There are less than 30 shopping days until Christmas and only a month of release time left for films seeking 2017 Oscars eligibility. The next few weeks will be jam-packed with prestige movies like Jackie , the Jacqueline Kennedy biopic led by Natalie Portman. The film is out on Dec. 2, making the movie and its performances available choices for Academy voters. I always hope that the Oscar nominations will yield some surprises, but in a case like this one, I feel comfortable promising you that Jackie will not be snubbed. It's not so much a question of whether the drama will earn some nods, it's more of a question of whether or not Natalie Portman will win her second Oscar for Jackie.
According to Vulture, Portman has been attached to the Jackie project since 2012. Initially, the film was a planned collaboration between director Darren Aronofsky and actor Rachel Weisz. Weisz left the film when the couple broke up. Aronofsky is still a producer. Part of the draw of the role for Portman was the real Jackie Kennedy's talent for personal performance, a precursor to the era of curated and cultivated social media feeds. Portman told Vulture, “She was very ahead of her time in having the kind of agency to tell her own story. That’s everyone’s obsession now, presenting this image that they want to show the world." Kennedy's ability to keep her private business private makes this intense probe into the inner life of the former First Lady a meaty part for an accomplished actor.
There's no question that biopics have facilitated many an Oscar triumph. In the last ten years alone, seven Best Actor winners and five Best Actress winners took home their trophies for portraying real people. Movies like Jackie give voters an opportunity not just to marvel at a layered performance, but also at a studied resemblance to a figure they may already know. It can be a superficial advantage, but the emotional resonance of a well-executed profile is still irresistible to the Academy.
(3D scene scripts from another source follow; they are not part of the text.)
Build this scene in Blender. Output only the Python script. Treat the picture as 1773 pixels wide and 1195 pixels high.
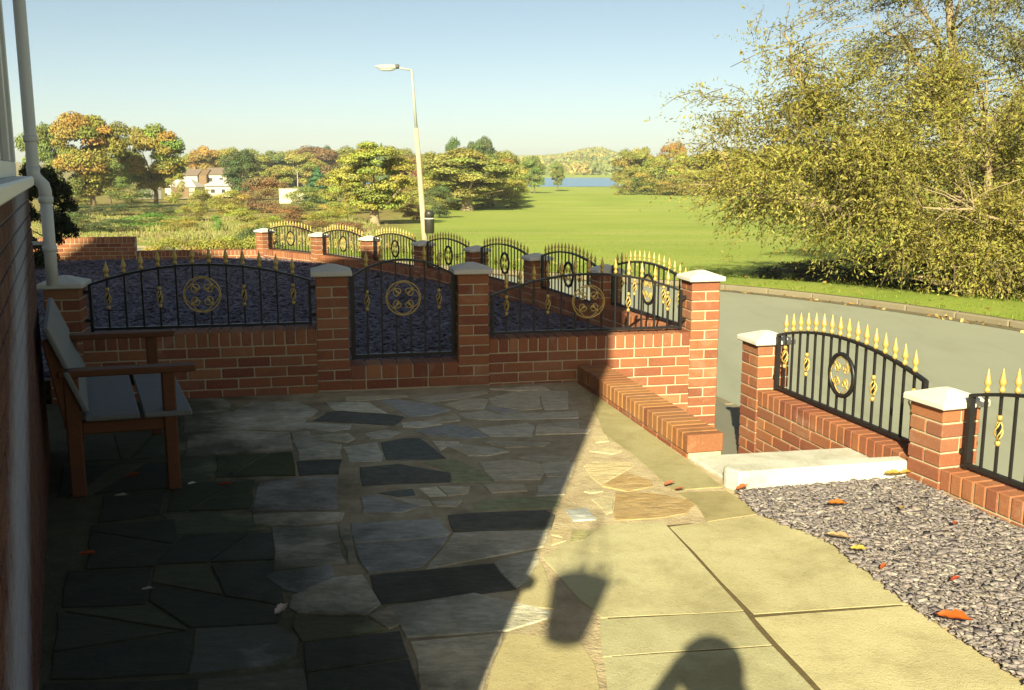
import bpy, bmesh, math, random
import numpy as np
from mathutils import Vector, Matrix
for o in list(bpy.data.objects): bpy.data.objects.remove(o)
S = bpy.context.scene
COL = S.collection
R = math.radians
random.seed(7); RNG = np.random.default_rng(7)

# ------------------------------------------------------------------ camera, sky, sun, exposure
cam_d = bpy.data.cameras.new('camera'); cam = bpy.data.objects.new('camera', cam_d); COL.objects.link(cam)
cam.location = (0, 0, 1.59); cam.rotation_euler = (R(90 - 10.1), 0, 0)
cam_d.sensor_width = 36; cam_d.lens = 35.0; cam_d.clip_start = 0.02; cam_d.clip_end = 12000
S.camera = cam
SUN_AZ, SUN_EL = 10.66, 26.7          # the light travels towards +Y, turned this much to +X
W = bpy.data.worlds.new('World'); S.world = W; W.use_nodes = True
wn = W.node_tree.nodes; wl = W.node_tree.links
sky = wn.new('ShaderNodeTexSky'); sky.sky_type = 'NISHITA'; sky.sun_disc = False
sky.sun_elevation = R(SUN_EL); sky.sun_rotation = R(180 + SUN_AZ)
sky.air_density = 0.5; sky.dust_density = 1.2; sky.ozone_density = 0.0; sky.altitude = 50
wn['Background'].inputs['Strength'].default_value = 0.059
tint = wn.new('ShaderNodeMix'); tint.data_type = 'RGBA'; tint.blend_type = 'MULTIPLY'; tint.inputs[0].default_value = 1.0; tint.inputs[7].default_value = (1.09, 1.04, .83, 1)   # the film's warm cast
wl.new(sky.outputs[0], tint.inputs[6]); wl.new(tint.outputs[2], wn['Background'].inputs['Color'])
sun_d = bpy.data.lights.new('sun', 'SUN'); sun = bpy.data.objects.new('sun', sun_d); COL.objects.link(sun)
sun_d.energy = 5.0; sun_d.angle = R(0.55); sun_d.color = (1.0, 0.895, 0.58)
sun.rotation_euler = Vector((math.sin(R(SUN_AZ)) * math.cos(R(SUN_EL)), math.cos(R(SUN_AZ)) * math.cos(R(SUN_EL)), -math.sin(R(SUN_EL)))).to_track_quat('-Z', 'Y').to_euler()
sun.location = (-10, -40, 25)
S.render.engine = 'CYCLES'
S.view_settings.view_transform = 'Standard'; S.view_settings.look = 'None'
S.view_settings.exposure = 1.45; S.view_settings.gamma = 1.0; S.view_settings.use_curve_mapping = False

# ------------------------------------------------------------------ materials
class NT:
    def __init__(s, name):
        s.m = bpy.data.materials.new(name); s.m.use_nodes = True
        s.t = s.m.node_tree; s.t.nodes.clear()
        s.out = s.n('ShaderNodeOutputMaterial')
    def n(s, typ, ins=None, **kw):
        nd = s.t.nodes.new(typ)
        for k, v in kw.items(): setattr(nd, k, v)
        for k, v in (ins or {}).items():
            sk = nd.inputs[k]
            if hasattr(v, 'bl_idname') and hasattr(v, 'is_output'): s.t.links.new(v, sk)
            else: sk.default_value = v
        return nd
    def noise(s, scale, detail=4, rough=.55, vec=None, dist=0):
        i = {'Scale': scale, 'Detail': detail, 'Roughness': rough, 'Distortion': dist}
        if vec is not None: i['Vector'] = vec
        return s.n('ShaderNodeTexNoise', i).outputs['Fac']
    def ramp(s, fac, stops):
        nd = s.n('ShaderNodeValToRGB', {'Fac': fac}); el = nd.color_ramp.elements
        while len(el) < len(stops): el.new(.5)
        for e, (p, c) in zip(el, stops): e.position = p; e.color = (*c, 1) if len(c) == 3 else c
        return nd.outputs['Color']
    def mix(s, fac, a, b, mode='MIX'):
        nd = s.n('ShaderNodeMix', data_type='RGBA', blend_type=mode)
        for k, v in ((0, fac), (6, a), (7, b)):
            sk = nd.inputs[k]
            if hasattr(v, 'is_output'): s.t.links.new(v, sk)
            else: sk.default_value = v if k == 0 else ((*v, 1) if len(v) == 3 else v)
        return nd.outputs[2]
    def math(s, op, a, b=0.0):
        nd = s.n('ShaderNodeMath', operation=op)
        for k, v in ((0, a), (1, b)):
            if hasattr(v, 'is_output'): s.t.links.new(v, nd.inputs[k])
            else: nd.inputs[k].default_value = v
        return nd.outputs[0]
    def bump(s, h, strength=.4, dist=.01):
        return s.n('ShaderNodeBump', {'Height': h, 'Strength': strength, 'Distance': dist}).outputs[0]
    def geo(s): return s.n('ShaderNodeNewGeometry').outputs['Position']
    def oc(s): return s.n('ShaderNodeTexCoord').outputs['Object']
    def bsdf(s, color, rough=.8, normal=None, metal=0., spec=.3, **kw):
        i = {'Roughness': rough, 'Metallic': metal, 'Specular IOR Level': spec}
        if hasattr(color, 'is_output'): i['Base Color'] = color
        else: i['Base Color'] = (*color, 1)
        if normal is not None: i['Normal'] = normal
        i.update(kw)
        b = s.n('ShaderNodeBsdfPrincipled', i); s.t.links.new(b.outputs[0], s.out.inputs['Surface']); return b

def m_plain(name, c1, c2, scale=20, rough=.8, bump=.3, dist=.004, metal=0., spec=.3, world=True):
    t = NT(name); p = t.geo() if world else t.oc()
    f = t.noise(scale, 5, .6, p); f2 = t.noise(scale * 6, 3, .6, p)
    c = t.mix(t.math('ADD', t.math('MULTIPLY', f, .75), t.math('MULTIPLY', f2, .25)), c1, c2)
    t.bsdf(c, rough, t.bump(t.math('ADD', f, f2), bump, dist) if bump else None, metal, spec); return t.m

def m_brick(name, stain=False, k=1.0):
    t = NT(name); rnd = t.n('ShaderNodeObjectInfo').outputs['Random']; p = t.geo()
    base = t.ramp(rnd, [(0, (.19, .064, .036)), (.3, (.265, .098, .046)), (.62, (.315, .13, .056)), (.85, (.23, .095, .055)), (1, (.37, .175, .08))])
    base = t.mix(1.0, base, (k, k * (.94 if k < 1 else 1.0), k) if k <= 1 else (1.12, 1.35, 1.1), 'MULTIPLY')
    f = t.noise(30, 5, .65, p); g = t.noise(170, 2, .5, p)
    c = t.mix(t.math('MULTIPLY', f, .45), base, (.15, .06, .045))
    c = t.mix(t.math('MULTIPLY', t.math('GREATER_THAN', g, .66), .35), c, (.5, .36, .24))
    lb = t.n('ShaderNodeMapRange', {'Value': t.noise(3.1, 6, .7, p, .4), 'From Min': .56, 'From Max': .78}).outputs[0]
    c = t.mix(t.math('MULTIPLY', lb, .38 if not stain else .1), c, (.46, .37, .28))
    dk = t.n('ShaderNodeMapRange', {'Value': t.noise(5.3, 5, .7, p), 'From Min': .56, 'From Max': .74}).outputs[0]
    c = t.mix(t.math('MULTIPLY', dk, .4), c, (.10, .055, .035))
    if stain:                      # a smear of pale efflorescence with a shape of its own on the house wall
        sep = t.n('ShaderNodeSeparateXYZ', {'Vector': p})
        u = t.math('SUBTRACT', sep.outputs[1], 2.23)
        zc = t.math('ADD', t.math('MULTIPLY', u, .49), .365)
        d = t.math('ABSOLUTE', t.math('SUBTRACT', sep.outputs[2], zc))
        w = t.math('ADD', .10, t.math('MULTIPLY', t.noise(6, 5, .75, p), .36))
        k = t.n('ShaderNodeMapRange', {'Value': t.math('SUBTRACT', w, d), 'From Min': -.12, 'From Max': .14}); k.clamp = True
        c = t.mix(t.math('MULTIPLY', k.outputs[0], .7), c, (.30, .33, .40))
    t.bsdf(c, .88, t.bump(t.math('ADD', f, g), .5, .004), 0, .2); return t.m

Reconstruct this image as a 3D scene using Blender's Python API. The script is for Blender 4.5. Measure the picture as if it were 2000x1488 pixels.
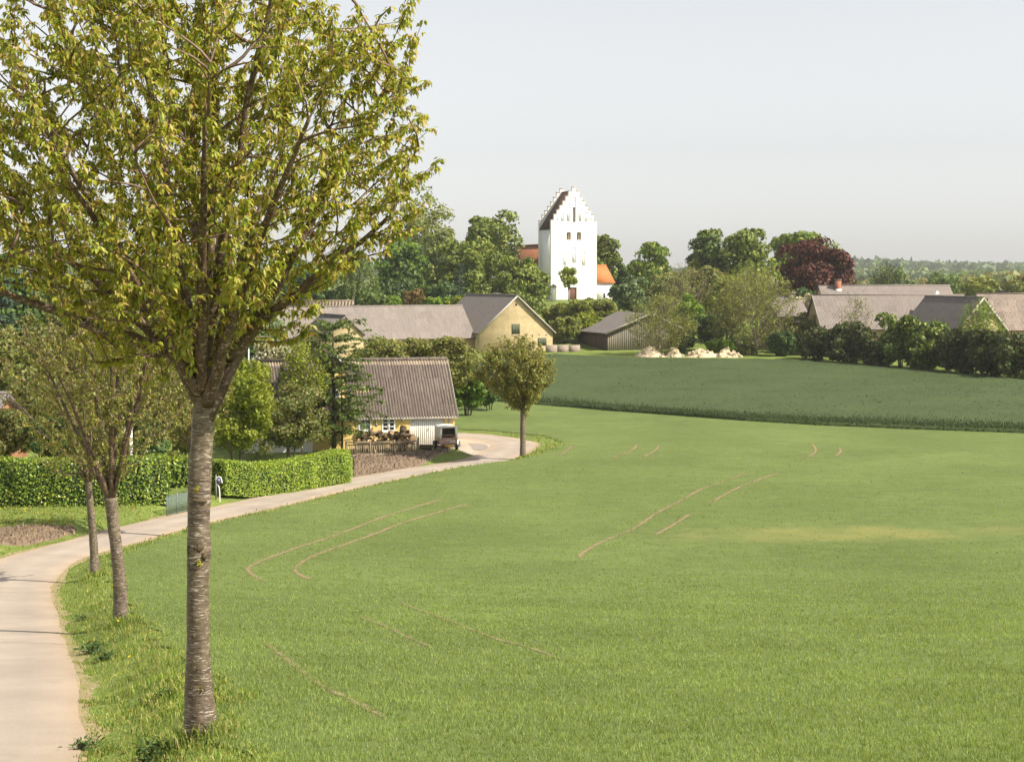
import bpy, math
import numpy as np
from mathutils import Vector, Matrix

for o in list(bpy.data.objects):
    bpy.data.objects.remove(o, do_unlink=True)
scene = bpy.context.scene
COL = scene.collection
RNG = np.random.default_rng(11)

# ------------------------------------------------------------------ camera
CZ = 12.0                       # eye height above the valley floor
FPX = 3300.0                    # focal length in photograph pixels (2000 wide)
HORIZON = 545.0
PITCH = math.atan((744.0 - HORIZON) / FPX)
cam_data = bpy.data.cameras.new('camera')
cam_data.sensor_width = 36.0
cam_data.lens = FPX / 2000.0 * 36.0
cam_data.clip_start = 0.1
cam_data.clip_end = 20000.0
cam = bpy.data.objects.new('camera', cam_data)
COL.objects.link(cam)
cam.location = (0, 0, CZ)
cam.rotation_euler = (math.pi / 2 - PITCH, 0, 0)
scene.camera = cam

# ------------------------------------------------------------------ sky and sun
SUN = Vector((0.95, -0.31, 0.0)).normalized() * math.cos(math.radians(45))
SUN.z = math.sin(math.radians(45))
world = bpy.data.worlds.new('World')
scene.world = world
world.use_nodes = True
wn, wl = world.node_tree.nodes, world.node_tree.links
wn.clear()
sky = wn.new('ShaderNodeTexSky')
sky.sky_type = 'NISHITA'
sky.sun_disc = False
sky.sun_elevation = math.radians(45)
sky.sun_rotation = math.atan2(SUN.x, SUN.y)
sky.altitude = 50
sky.air_density = 1.0
sky.dust_density = 1.0
sky.ozone_density = 1.0
hs = wn.new('ShaderNodeHueSaturation')
hs.inputs['Saturation'].default_value = 0.16
bg = wn.new('ShaderNodeBackground')
bg.inputs['Strength'].default_value = 0.103
wo = wn.new('ShaderNodeOutputWorld')
wl.new(sky.outputs[0], hs.inputs['Color'])
wl.new(hs.outputs[0], bg.inputs[0])
wl.new(bg.outputs[0], wo.inputs[0])

sl = bpy.data.lights.new('sun', 'SUN')
sl.energy = 5.0
sl.angle = math.radians(0.53)
sl.color = (1.0, 0.915, 0.775)
so = bpy.data.objects.new('sun', sl)
COL.objects.link(so)
so.rotation_euler = SUN.to_track_quat('Z', 'Y').to_euler()
so.location = (60, -40, 90)

vs = scene.view_settings
vs.view_transform = 'Standard'
vs.look = 'None'
vs.exposure = 0.69
vs.gamma = 1.0
vs.use_curve_mapping = False
scene.display_settings.display_device = 'sRGB'
cy = scene.cycles
cy.use_denoising = True
try:
    cy.denoiser = 'OPENIMAGEDENOISE'
    cy.denoising_input_passes = 'RGB_ALBEDO_NORMAL'
except Exception:
    pass
cy.max_bounces = 6
cy.diffuse_bounces = 3
cy.glossy_bounces = 2
cy.transmission_bounces = 4
cy.volume_bounces = 0
cy.transparent_max_bounces = 8
cy.sample_clamp_indirect = 6.0
cy.use_adaptive_sampling = True
cy.adaptive_threshold = 0.03

# ------------------------------------------------------------------ projection helpers
CP, SP = math.cos(PITCH), math.sin(PITCH)

def ray(px, py):
    u, v = (px - 1000.0) / FPX, (744.0 - py) / FPX
    return np.array([u, CP + v * SP, -SP + v * CP])

def at(px, py, Y):
    """point seen at photograph pixel (px, py) that stands Y metres away"""
    d = ray(px, py)
    p = d * (Y / d[1])
    return np.array([p[0], p[1], CZ + p[2]])

def xat(px, Y, z=1.0):
    depth = Y * CP + (CZ - z) * SP
    return (px - 1000.0) / FPX * depth

def ppm(Y, z=1.0):
    return FPX / (Y * CP + (CZ - z) * SP)

# ------------------------------------------------------------------ terrain
_PY = np.array([-60., 0, 8, 16, 20, 30, 40, 50, 59, 70, 80, 95, 110, 130, 160, 200, 236, 255, 280, 300, 320, 350, 400, 500, 700, 1100, 1600, 2400, 3500, 6000])
_PZ = np.array([1.0, -2.2, -3.45, -4.7, -5.25, -6.7, -8.1, -9.3, -10.2, -10.75, -11.0, -11.2, -11.35, -11.35, -11.25, -10.8, -10.0, -8.4, -6.0, -4.5, -3.75, -3.3, -4.5, -7, -10, -8, -2, 8, 16, 20]) + CZ

def _hermite(x, X, Y):
    x = np.asarray(x, float)
    d = np.diff(Y) / np.diff(X)
    m = np.empty_like(Y)
    m[0], m[-1] = d[0], d[-1]
    for i in range(1, len(Y) - 1):
        m[i] = 0.0 if d[i-1] * d[i] <= 0 else 2 * d[i-1] * d[i] / (d[i-1] + d[i])
    i = np.clip(np.searchsorted(X, x) - 1, 0, len(X) - 2)
    h = X[i+1] - X[i]
    t = np.clip((x - X[i]) / h, 0, 1)
    return ((2*t**3 - 3*t**2 + 1) * Y[i] + (t**3 - 2*t**2 + t) * h * m[i] + (-2*t**3 + 3*t**2) * Y[i+1] + (t**3 - t**2) * h * m[i+1])

def sstep(a, b, x):
    t = np.clip((np.asarray(x, float) - a) / (b - a), 0, 1)
    return t * t * (3 - 2 * t)

def base_z(x, y):
    x, y = np.asarray(x, float), np.asarray(y, float)
    z = _hermite(y, _PY, _PZ)
    z = z + 0.22 * np.sin(x * 0.11 + 0.6) * np.sin(y * 0.07) * sstep(20, 40, y) * (1 - sstep(150, 200, y))
    # the church knoll falls away towards the east
    z = z - 2.2 * sstep(28, 60, x) * sstep(245, 300, y) * (1 - sstep(400, 800, y))
    return z

def hit(px, py, dz=0.0):
    d = ray(px, py)
    ys = np.concatenate([np.arange(4, 400, 0.25), np.arange(400, 6000, 10)])
    X = d[0] / d[1] * ys
    Z = CZ + d[2] / d[1] * ys
    G = base_z(X, ys) + dz
    k = np.nonzero(Z < G)[0]
    i = k[0] if len(k) else len(ys) - 1
    if i > 0:
        a, b = Z[i-1] - G[i-1], Z[i] - G[i]
        t = a / (a - b) if a != b else 0
        y = ys[i-1] + t * (ys[i] - ys[i-1])
    else:
        y = ys[0]
    return np.array([d[0] / d[1] * y, y])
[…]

And this subject is a member of what's arguably the closest thing there is to an American royal family. Jacqueline Kennedy Onassis passed away in 2004, but she still fascinates. As one of the most photographed women in the world, she set trends and defined much of what I'd called "classic" style. Her marriage — especially John F. Kennedy's many rumored affairs — were the topic of much gossip, yet the well-bred and reserved Jackie Kennedy refused to satisfy a public hungry for a temperature-taking of her own response. She was sitting next to her husband when he was assassinated, and her grieving process made international news. And though she's been portrayed many times in film and television, Jackie Kennedy is usually a supporting character in someone else's story. Jackie is hers, in the most difficult part of her life: the days between John F. Kennedy's death and funeral.
Currently, Jackie has a 91% rating on Rotten Tomatoes. Time Out's review states that her performance in Jackie is Portman "eclipsing her work in Black Swan " — the ballerina psycho-drama-thriller that earned her an Oscar in 2011. Variety praises her "complex, meticulously shaded" acting. Flavorwire credits the movie's success to Portman's "tough, hard-edged, yet vulnerable performance."
Portman will very likely be nominated for this performance. Whether she wins or not is more dependent on external factors: the rest of the field (probably including Ruth Negga in Loving, Emma Stone in La La Land and Amy Adams in Arrival); the money and influence behind the movie's "For Your Consideration" campaign; and perhaps even the political and social climate into which the movie is being released.
Natalie Portman may be due a second Academy Award for Jackie, but a few critical months lie between her and that Oscar stage.